[Start of Data excerpt]

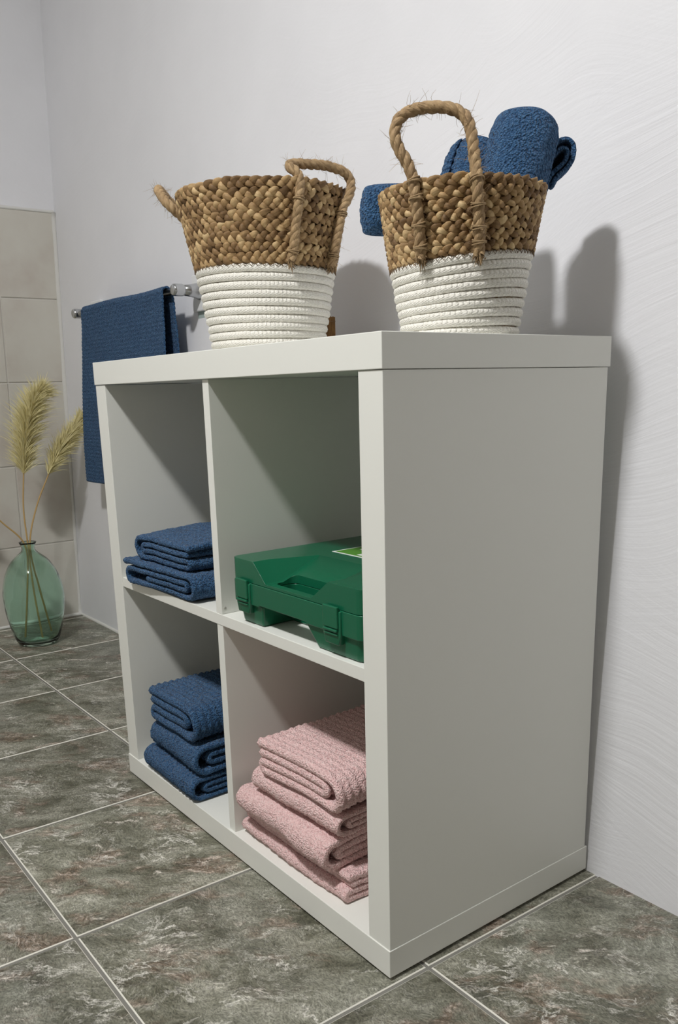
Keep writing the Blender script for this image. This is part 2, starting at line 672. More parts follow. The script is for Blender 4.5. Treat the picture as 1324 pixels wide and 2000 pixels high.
full = tile_mesh(TY)
last_row = tile_mesh(TY + 0.06)
ya, xa = 0.0554, 0.0085
for j in range(-6, 1):
    y0 = ya + j * TY
    for i in range(-7, 6):
        x0 = xa + i * TX
        if x0 + TX < XF - 0.02 or x0 > 2.0:
            continue
        o = bpy.data.objects.new('floor_tile', last_row if j == 0 else full)
        o.location = (x0 + SH * y0, y0, 0)
        link(o, floor)
# wall tiles on the far wall
ZR = [0.0, 0.2515, 0.5040, 0.7565, 1.0030, 1.2540]
YJ = [-0.425, -0.105, 0.215]
tile_bed = box('grout_bed', XF - 0.004, XF + 0.0032, -1.2, 0.46, 0.0, 1.252, M['wall_grout'], wall_far)


def yj(k, z):
    return YJ[k] + 0.026 * z if k < 3 else wy(z) - 0.004


for r in range(5):
    for c in range(3):
        bm = bmesh.new()
        g = 0.0022
        vs = []
        for x, ins in ((XF + 0.002, g), (XF + 0.0052, g), (XF + 0.006, g + 0.0012)):
            for (cc, zz, sy, sz) in ((c, ZR[r], 1, 1), (c + 1, ZR[r], -1, 1), (c + 1, ZR[r + 1], -1, -1), (c, ZR[r + 1], 1, -1)):
                vs.append(bm.verts.new((x, yj(cc, zz) + sy * ins, zz + sz * ins)))
        for lv in (0, 4):
            for k in range(4):
                bm.faces.new((vs[lv + k], vs[lv + (k + 1) % 4], vs[lv + 4 + (k + 1) % 4], vs[lv + 4 + k]))
        bm.faces.new(vs[8:12])
        from_bm('wall_tile', bm, M['wall_tile'], wall_far)


# sealant beads and plaster edge
def bead(name, pts, r, seed, mat=None):
    P = smooth_path(pts, 60)
    rr = r * (1 + 0.35 * wob(P, seed, 22))
    V, Fc, UV = tube(P, rr, 8)
    return struct(mesh(name, V, Fc, mat or M['caulk']))


bead('trim_1', [(XF + 0.004, wy(z) - 0.004, z) for z in np.linspace(0.0, 1.255, 8)], 0.0075, 3)
bead('trim_2', [(XF + 0.004, y, 0.001) for y in np.linspace(-1.2, 0.385, 8)], 0.0065, 4)
bead('trim_3', [(x, wy(0) + 0.001, 0.001) for x in np.linspace(XF, -0.6, 8)], 0.0065, 5)
bead('trim_4', [(XF + 0.003, y, 1.2565) for y in np.linspace(-1.2, 0.428, 8)], 0.006, 6)

# ------------------------------------------------------------------ shelf unit
W_, H_, D_ = 0.7656, 0.765, 0.386
T_, S_, V_, ZB = 0.0374, 0.0402, 0.0168, 0.0045
XD, ZS = -0.3801, 0.3854
unit = thing('shelf_unit', 'white cube shelf unit of four open compartments standing against the plaster wall', 'shelf', (-W_ / 2, D_ / 2, 0))
box('top_panel', -W_, 0, 0, D_, H_ - T_, H_, M['white'], unit, 0.0008)
box('bottom_panel', -W_, 0, 0, D_, ZB, ZB + T_, M['white'], unit, 0.0008)
zt, zb = H_ - T_ - 0.0007, ZB + T_ + 0.0002
box('side_panel', -S_ - 0.001, -0.001, 0.0016, D_ - 0.004, zb, zt, M['white'], unit, 0.0006)
box('side_panel', -W_ + 0.001, -W_ + S_ + 0.001, 0.0016, D_ - 0.004, zb, zt, M['white'], unit, 0.0006)
box('shelf_board', -W_ + S_ + 0.001, -S_ - 0.001, 0.003, D_ - 0.006, ZS - V_ / 2, ZS + V_ / 2, M['white'], unit, 0.0006)
box('divider', XD - V_ / 2, XD + V_ / 2, 0.0038, D_ - 0.006, ZS + V_ / 2 + 0.0002, zt, M['white'], unit, 0.0006)
box('divider', XD - V_ / 2, XD + V_ / 2, 0.0038, D_ - 0.006, zb, ZS - V_ / 2 - 0.0002, M['white'], unit, 0.0006)
for fx in (-0.04, -W_ + 0.04):
    for fy in (0.04, D_ - 0.04):
        V, Fc = lathe([(0.0, 0), (0.011, 0), (0.012, ZB), (0.0, ZB)], fx, fy, 16)
        mesh('foot', V, Fc, M['dark'], unit)
V, Fc = lathe([(0.0, -0.0002), (0.0022, -0.0002), (0.0022, 0.0004), (0.0, 0.0004)], 0.009, 0.401, 12, axis='y')
V2 = np.stack([XD + V_ / 2 + V[:, 1], V[:, 0], V[:, 2] + 0.002], -1)
mesh('dowel_hole', V2, Fc, simple('grey_scuff', (0.42, 0.41, 0.37), 0.8), unit)

# ------------------------------------------------------------------ baskets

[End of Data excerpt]

Repeat the listing in full and exactly. Leave any pictures out.

Keep writing the Blender script for this image. This is part 2, starting at line 672. More parts follow. The script is for Blender 4.5. Treat the picture as 1324 pixels wide and 2000 pixels high.
full = tile_mesh(TY)
last_row = tile_mesh(TY + 0.06)
ya, xa = 0.0554, 0.0085
for j in range(-6, 1):
    y0 = ya + j * TY
    for i in range(-7, 6):
        x0 = xa + i * TX
        if x0 + TX < XF - 0.02 or x0 > 2.0:
            continue
        o = bpy.data.objects.new('floor_tile', last_row if j == 0 else full)
        o.location = (x0 + SH * y0, y0, 0)
        link(o, floor)
# wall tiles on the far wall
ZR = [0.0, 0.2515, 0.5040, 0.7565, 1.0030, 1.2540]
YJ = [-0.425, -0.105, 0.215]
tile_bed = box('grout_bed', XF - 0.004, XF + 0.0032, -1.2, 0.46, 0.0, 1.252, M['wall_grout'], wall_far)


def yj(k, z):
    return YJ[k] + 0.026 * z if k < 3 else wy(z) - 0.004


for r in range(5):
    for c in range(3):
        bm = bmesh.new()
        g = 0.0022
        vs = []
        for x, ins in ((XF + 0.002, g), (XF + 0.0052, g), (XF + 0.006, g + 0.0012)):
            for (cc, zz, sy, sz) in ((c, ZR[r], 1, 1), (c + 1, ZR[r], -1, 1), (c + 1, ZR[r + 1], -1, -1), (c, ZR[r + 1], 1, -1)):
                vs.append(bm.verts.new((x, yj(cc, zz) + sy * ins, zz + sz * ins)))
        for lv in (0, 4):
            for k in range(4):
                bm.faces.new((vs[lv + k], vs[lv + (k + 1) % 4], vs[lv + 4 + (k + 1) % 4], vs[lv + 4 + k]))
        bm.faces.new(vs[8:12])
        from_bm('wall_tile', bm, M['wall_tile'], wall_far)


# sealant beads and plaster edge
def bead(name, pts, r, seed, mat=None):
    P = smooth_path(pts, 60)
    rr = r * (1 + 0.35 * wob(P, seed, 22))
    V, Fc, UV = tube(P, rr, 8)
    return struct(mesh(name, V, Fc, mat or M['caulk']))


bead('trim_1', [(XF + 0.004, wy(z) - 0.004, z) for z in np.linspace(0.0, 1.255, 8)], 0.0075, 3)
bead('trim_2', [(XF + 0.004, y, 0.001) for y in np.linspace(-1.2, 0.385, 8)], 0.0065, 4)
bead('trim_3', [(x, wy(0) + 0.001, 0.001) for x in np.linspace(XF, -0.6, 8)], 0.0065, 5)
bead('trim_4', [(XF + 0.003, y, 1.2565) for y in np.linspace(-1.2, 0.428, 8)], 0.006, 6)

# ------------------------------------------------------------------ shelf unit
W_, H_, D_ = 0.7656, 0.765, 0.386
T_, S_, V_, ZB = 0.0374, 0.0402, 0.0168, 0.0045
XD, ZS = -0.3801, 0.3854
unit = thing('shelf_unit', 'white cube shelf unit of four open compartments standing against the plaster wall', 'shelf', (-W_ / 2, D_ / 2, 0))
box('top_panel', -W_, 0, 0, D_, H_ - T_, H_, M['white'], unit, 0.0008)
box('bottom_panel', -W_, 0, 0, D_, ZB, ZB + T_, M['white'], unit, 0.0008)
zt, zb = H_ - T_ - 0.0007, ZB + T_ + 0.0002
box('side_panel', -S_ - 0.001, -0.001, 0.0016, D_ - 0.004, zb, zt, M['white'], unit, 0.0006)
box('side_panel', -W_ + 0.001, -W_ + S_ + 0.001, 0.0016, D_ - 0.004, zb, zt, M['white'], unit, 0.0006)
box('shelf_board', -W_ + S_ + 0.001, -S_ - 0.001, 0.003, D_ - 0.006, ZS - V_ / 2, ZS + V_ / 2, M['white'], unit, 0.0006)
box('divider', XD - V_ / 2, XD + V_ / 2, 0.0038, D_ - 0.006, ZS + V_ / 2 + 0.0002, zt, M['white'], unit, 0.0006)
box('divider', XD - V_ / 2, XD + V_ / 2, 0.0038, D_ - 0.006, zb, ZS - V_ / 2 - 0.0002, M['white'], unit, 0.0006)
for fx in (-0.04, -W_ + 0.04):
    for fy in (0.04, D_ - 0.04):
        V, Fc = lathe([(0.0, 0), (0.011, 0), (0.012, ZB), (0.0, ZB)], fx, fy, 16)
        mesh('foot', V, Fc, M['dark'], unit)
V, Fc = lathe([(0.0, -0.0002), (0.0022, -0.0002), (0.0022, 0.0004), (0.0, 0.0004)], 0.009, 0.401, 12, axis='y')
V2 = np.stack([XD + V_ / 2 + V[:, 1], V[:, 0], V[:, 2] + 0.002], -1)
mesh('dowel_hole', V2, Fc, simple('grey_scuff', (0.42, 0.41, 0.37), 0.8), unit)

# ------------------------------------------------------------------ baskets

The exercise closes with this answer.